◆ **Data entries**:

>> Start

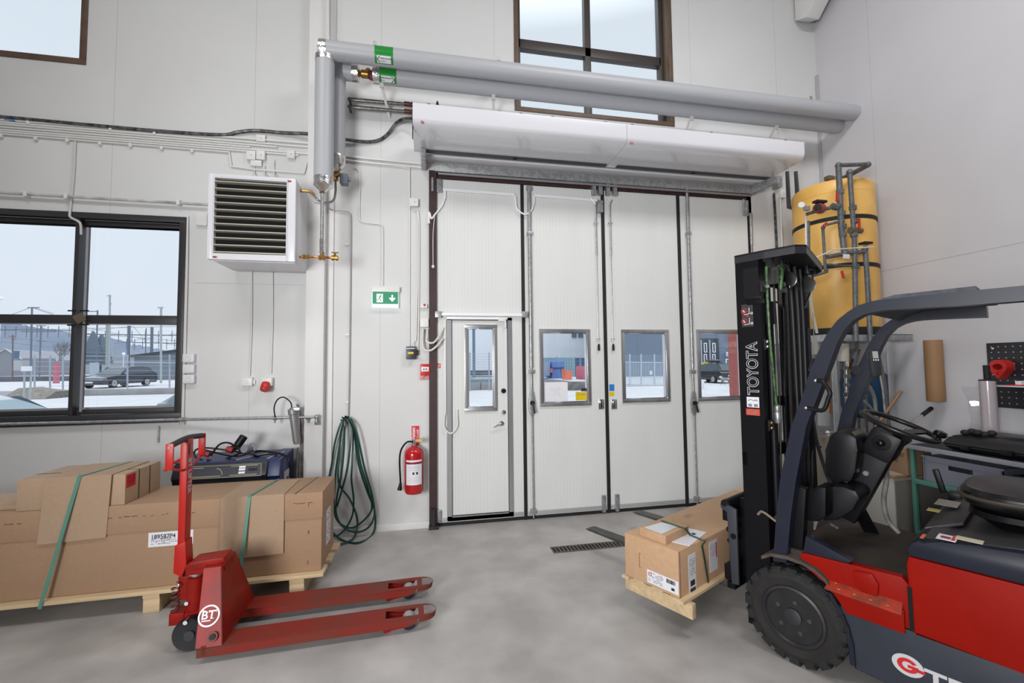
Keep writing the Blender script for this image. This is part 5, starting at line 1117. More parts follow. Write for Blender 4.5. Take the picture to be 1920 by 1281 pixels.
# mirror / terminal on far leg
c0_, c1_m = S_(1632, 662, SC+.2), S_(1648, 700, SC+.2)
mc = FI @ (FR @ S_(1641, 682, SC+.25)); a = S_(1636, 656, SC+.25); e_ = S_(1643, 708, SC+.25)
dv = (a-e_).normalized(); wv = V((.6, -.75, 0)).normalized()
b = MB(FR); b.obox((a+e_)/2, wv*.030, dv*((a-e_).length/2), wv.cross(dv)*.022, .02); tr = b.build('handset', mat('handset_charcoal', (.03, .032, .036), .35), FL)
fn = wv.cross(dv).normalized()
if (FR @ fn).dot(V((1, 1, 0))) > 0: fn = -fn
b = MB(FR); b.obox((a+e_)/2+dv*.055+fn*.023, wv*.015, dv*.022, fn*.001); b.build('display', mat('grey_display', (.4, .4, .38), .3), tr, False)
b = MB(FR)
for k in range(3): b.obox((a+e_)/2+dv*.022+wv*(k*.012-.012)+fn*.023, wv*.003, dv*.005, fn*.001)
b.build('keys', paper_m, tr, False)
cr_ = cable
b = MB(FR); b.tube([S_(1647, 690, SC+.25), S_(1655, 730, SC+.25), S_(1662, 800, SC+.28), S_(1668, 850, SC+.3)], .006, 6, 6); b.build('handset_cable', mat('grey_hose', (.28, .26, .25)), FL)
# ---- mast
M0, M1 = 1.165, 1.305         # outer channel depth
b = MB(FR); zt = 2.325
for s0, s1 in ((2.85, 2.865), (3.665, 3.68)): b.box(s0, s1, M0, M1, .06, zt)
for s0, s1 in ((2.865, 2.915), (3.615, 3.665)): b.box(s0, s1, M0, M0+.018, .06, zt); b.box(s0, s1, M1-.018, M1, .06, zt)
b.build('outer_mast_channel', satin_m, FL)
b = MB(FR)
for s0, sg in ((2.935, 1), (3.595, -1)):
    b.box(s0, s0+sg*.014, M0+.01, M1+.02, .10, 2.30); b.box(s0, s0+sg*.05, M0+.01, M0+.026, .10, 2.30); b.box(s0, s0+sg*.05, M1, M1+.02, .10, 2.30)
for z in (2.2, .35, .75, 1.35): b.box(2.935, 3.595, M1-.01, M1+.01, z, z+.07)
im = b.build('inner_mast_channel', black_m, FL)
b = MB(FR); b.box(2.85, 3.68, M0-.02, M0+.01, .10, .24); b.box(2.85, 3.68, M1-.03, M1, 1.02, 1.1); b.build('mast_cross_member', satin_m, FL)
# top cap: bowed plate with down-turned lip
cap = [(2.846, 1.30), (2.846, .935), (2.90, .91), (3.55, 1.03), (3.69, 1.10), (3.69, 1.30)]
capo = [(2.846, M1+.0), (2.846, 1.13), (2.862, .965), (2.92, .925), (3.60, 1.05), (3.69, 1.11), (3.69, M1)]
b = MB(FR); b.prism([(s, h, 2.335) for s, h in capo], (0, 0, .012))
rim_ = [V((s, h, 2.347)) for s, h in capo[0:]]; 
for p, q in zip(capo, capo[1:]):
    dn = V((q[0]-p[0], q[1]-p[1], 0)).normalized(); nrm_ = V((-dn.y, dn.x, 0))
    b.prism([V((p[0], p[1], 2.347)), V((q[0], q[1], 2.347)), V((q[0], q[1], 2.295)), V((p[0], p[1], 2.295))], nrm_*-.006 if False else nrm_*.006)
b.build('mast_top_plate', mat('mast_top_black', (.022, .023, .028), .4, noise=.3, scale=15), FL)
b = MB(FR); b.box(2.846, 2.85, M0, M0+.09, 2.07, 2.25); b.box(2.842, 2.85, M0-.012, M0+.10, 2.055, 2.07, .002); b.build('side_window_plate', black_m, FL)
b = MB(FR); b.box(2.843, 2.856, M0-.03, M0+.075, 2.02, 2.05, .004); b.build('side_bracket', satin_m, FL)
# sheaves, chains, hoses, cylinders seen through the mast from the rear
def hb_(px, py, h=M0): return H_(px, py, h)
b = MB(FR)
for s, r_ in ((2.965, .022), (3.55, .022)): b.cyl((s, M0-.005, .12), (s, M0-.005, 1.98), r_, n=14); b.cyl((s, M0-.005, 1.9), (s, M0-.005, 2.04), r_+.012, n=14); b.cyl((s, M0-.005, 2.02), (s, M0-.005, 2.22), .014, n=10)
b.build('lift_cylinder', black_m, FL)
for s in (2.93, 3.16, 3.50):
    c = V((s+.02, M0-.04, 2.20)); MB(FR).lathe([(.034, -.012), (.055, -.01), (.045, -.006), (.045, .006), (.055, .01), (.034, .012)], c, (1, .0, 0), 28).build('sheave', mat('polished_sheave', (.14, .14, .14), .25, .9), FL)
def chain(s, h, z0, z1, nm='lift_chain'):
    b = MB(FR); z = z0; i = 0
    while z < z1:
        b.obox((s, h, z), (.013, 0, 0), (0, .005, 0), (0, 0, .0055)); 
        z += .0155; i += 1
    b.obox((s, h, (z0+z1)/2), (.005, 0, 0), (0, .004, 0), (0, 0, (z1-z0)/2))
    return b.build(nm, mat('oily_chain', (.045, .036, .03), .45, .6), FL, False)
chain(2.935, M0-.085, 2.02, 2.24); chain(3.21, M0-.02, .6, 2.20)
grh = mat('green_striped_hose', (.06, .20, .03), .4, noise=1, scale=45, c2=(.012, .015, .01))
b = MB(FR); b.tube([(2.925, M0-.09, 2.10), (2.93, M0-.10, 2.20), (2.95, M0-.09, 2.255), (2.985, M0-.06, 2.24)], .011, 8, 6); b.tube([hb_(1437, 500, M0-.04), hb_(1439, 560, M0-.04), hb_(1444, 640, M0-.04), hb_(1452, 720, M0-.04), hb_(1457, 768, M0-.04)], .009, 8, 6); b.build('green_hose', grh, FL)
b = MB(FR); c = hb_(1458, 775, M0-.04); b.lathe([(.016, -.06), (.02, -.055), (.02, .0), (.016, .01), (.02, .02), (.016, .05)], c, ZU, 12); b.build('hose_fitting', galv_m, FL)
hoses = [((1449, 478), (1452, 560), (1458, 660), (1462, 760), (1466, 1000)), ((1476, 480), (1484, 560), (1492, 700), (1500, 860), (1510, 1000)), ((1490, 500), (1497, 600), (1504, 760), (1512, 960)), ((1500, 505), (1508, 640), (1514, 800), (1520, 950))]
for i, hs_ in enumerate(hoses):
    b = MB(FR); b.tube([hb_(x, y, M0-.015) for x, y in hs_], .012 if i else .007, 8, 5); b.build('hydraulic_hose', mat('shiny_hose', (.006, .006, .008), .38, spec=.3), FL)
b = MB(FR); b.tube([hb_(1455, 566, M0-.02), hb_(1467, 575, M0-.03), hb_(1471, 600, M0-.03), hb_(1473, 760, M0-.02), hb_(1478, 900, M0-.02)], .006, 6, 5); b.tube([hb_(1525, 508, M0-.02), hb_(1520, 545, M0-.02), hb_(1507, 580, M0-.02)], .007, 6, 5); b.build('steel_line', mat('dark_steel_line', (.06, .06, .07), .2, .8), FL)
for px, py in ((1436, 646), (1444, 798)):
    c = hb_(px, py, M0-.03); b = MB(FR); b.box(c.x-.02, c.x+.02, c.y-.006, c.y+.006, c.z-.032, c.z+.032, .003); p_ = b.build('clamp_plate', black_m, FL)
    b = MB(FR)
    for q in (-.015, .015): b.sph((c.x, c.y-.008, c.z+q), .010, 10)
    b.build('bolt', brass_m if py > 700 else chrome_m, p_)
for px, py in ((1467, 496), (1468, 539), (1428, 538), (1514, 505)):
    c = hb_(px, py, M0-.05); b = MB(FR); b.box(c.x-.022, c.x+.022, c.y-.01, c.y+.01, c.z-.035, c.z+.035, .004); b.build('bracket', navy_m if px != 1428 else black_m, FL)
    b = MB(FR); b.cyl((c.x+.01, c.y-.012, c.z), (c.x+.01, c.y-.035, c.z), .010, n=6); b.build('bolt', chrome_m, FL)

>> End
>> Start

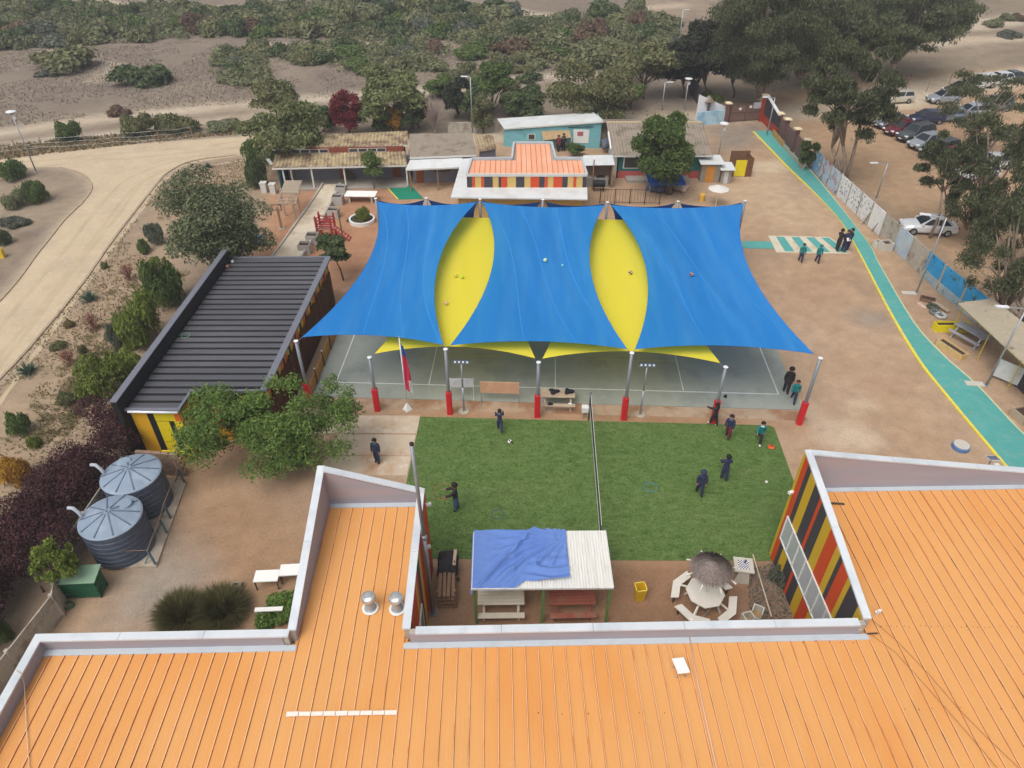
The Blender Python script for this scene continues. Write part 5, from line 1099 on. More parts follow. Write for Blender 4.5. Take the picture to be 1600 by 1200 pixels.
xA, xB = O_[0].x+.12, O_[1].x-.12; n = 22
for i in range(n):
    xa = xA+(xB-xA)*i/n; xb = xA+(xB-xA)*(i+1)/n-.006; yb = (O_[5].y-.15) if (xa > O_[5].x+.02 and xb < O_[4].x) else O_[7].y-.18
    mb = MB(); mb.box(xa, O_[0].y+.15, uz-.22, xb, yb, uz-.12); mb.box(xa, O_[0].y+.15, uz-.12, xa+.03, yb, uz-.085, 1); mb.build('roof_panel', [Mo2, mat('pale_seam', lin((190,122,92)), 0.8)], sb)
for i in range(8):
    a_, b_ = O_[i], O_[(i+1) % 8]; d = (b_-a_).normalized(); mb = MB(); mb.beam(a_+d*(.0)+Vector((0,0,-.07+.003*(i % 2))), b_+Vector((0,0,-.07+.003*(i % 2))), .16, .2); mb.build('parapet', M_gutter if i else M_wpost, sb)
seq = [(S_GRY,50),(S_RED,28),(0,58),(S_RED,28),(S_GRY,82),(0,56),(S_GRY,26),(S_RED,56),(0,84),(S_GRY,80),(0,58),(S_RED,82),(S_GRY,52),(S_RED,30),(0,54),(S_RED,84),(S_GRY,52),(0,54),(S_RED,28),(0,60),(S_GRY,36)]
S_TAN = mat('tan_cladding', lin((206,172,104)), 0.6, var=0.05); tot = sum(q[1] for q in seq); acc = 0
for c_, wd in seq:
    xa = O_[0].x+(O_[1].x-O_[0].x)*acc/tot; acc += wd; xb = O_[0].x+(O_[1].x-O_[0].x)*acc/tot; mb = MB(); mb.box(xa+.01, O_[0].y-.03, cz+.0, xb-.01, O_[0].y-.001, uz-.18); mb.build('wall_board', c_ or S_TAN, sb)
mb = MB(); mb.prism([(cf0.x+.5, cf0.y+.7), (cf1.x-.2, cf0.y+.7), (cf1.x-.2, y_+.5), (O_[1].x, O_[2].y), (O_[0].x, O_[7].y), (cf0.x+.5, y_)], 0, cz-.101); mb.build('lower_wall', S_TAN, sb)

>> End

Copy out precisely the lines that begin at the line containing "The Blender Python" and end at the line containing "mb.build('lower_wall', S_TAN, sb)", including both; write nothing else.

◆ **Result of this task**:
The Blender Python script for this scene continues. Write part 5, from line 1099 on. More parts follow. Write for Blender 4.5. Take the picture to be 1600 by 1200 pixels.
xA, xB = O_[0].x+.12, O_[1].x-.12; n = 22
for i in range(n):
    xa = xA+(xB-xA)*i/n; xb = xA+(xB-xA)*(i+1)/n-.006; yb = (O_[5].y-.15) if (xa > O_[5].x+.02 and xb < O_[4].x) else O_[7].y-.18
    mb = MB(); mb.box(xa, O_[0].y+.15, uz-.22, xb, yb, uz-.12); mb.box(xa, O_[0].y+.15, uz-.12, xa+.03, yb, uz-.085, 1); mb.build('roof_panel', [Mo2, mat('pale_seam', lin((190,122,92)), 0.8)], sb)
for i in range(8):
    a_, b_ = O_[i], O_[(i+1) % 8]; d = (b_-a_).normalized(); mb = MB(); mb.beam(a_+d*(.0)+Vector((0,0,-.07+.003*(i % 2))), b_+Vector((0,0,-.07+.003*(i % 2))), .16, .2); mb.build('parapet', M_gutter if i else M_wpost, sb)
seq = [(S_GRY,50),(S_RED,28),(0,58),(S_RED,28),(S_GRY,82),(0,56),(S_GRY,26),(S_RED,56),(0,84),(S_GRY,80),(0,58),(S_RED,82),(S_GRY,52),(S_RED,30),(0,54),(S_RED,84),(S_GRY,52),(0,54),(S_RED,28),(0,60),(S_GRY,36)]
S_TAN = mat('tan_cladding', lin((206,172,104)), 0.6, var=0.05); tot = sum(q[1] for q in seq); acc = 0
for c_, wd in seq:
    xa = O_[0].x+(O_[1].x-O_[0].x)*acc/tot; acc += wd; xb = O_[0].x+(O_[1].x-O_[0].x)*acc/tot; mb = MB(); mb.box(xa+.01, O_[0].y-.03, cz+.0, xb-.01, O_[0].y-.001, uz-.18); mb.build('wall_board', c_ or S_TAN, sb)
mb = MB(); mb.prism([(cf0.x+.5, cf0.y+.7), (cf1.x-.2, cf0.y+.7), (cf1.x-.2, y_+.5), (O_[1].x, O_[2].y), (O_[0].x, O_[7].y), (cf0.x+.5, y_)], 0, cz-.101); mb.build('lower_wall', S_TAN, sb)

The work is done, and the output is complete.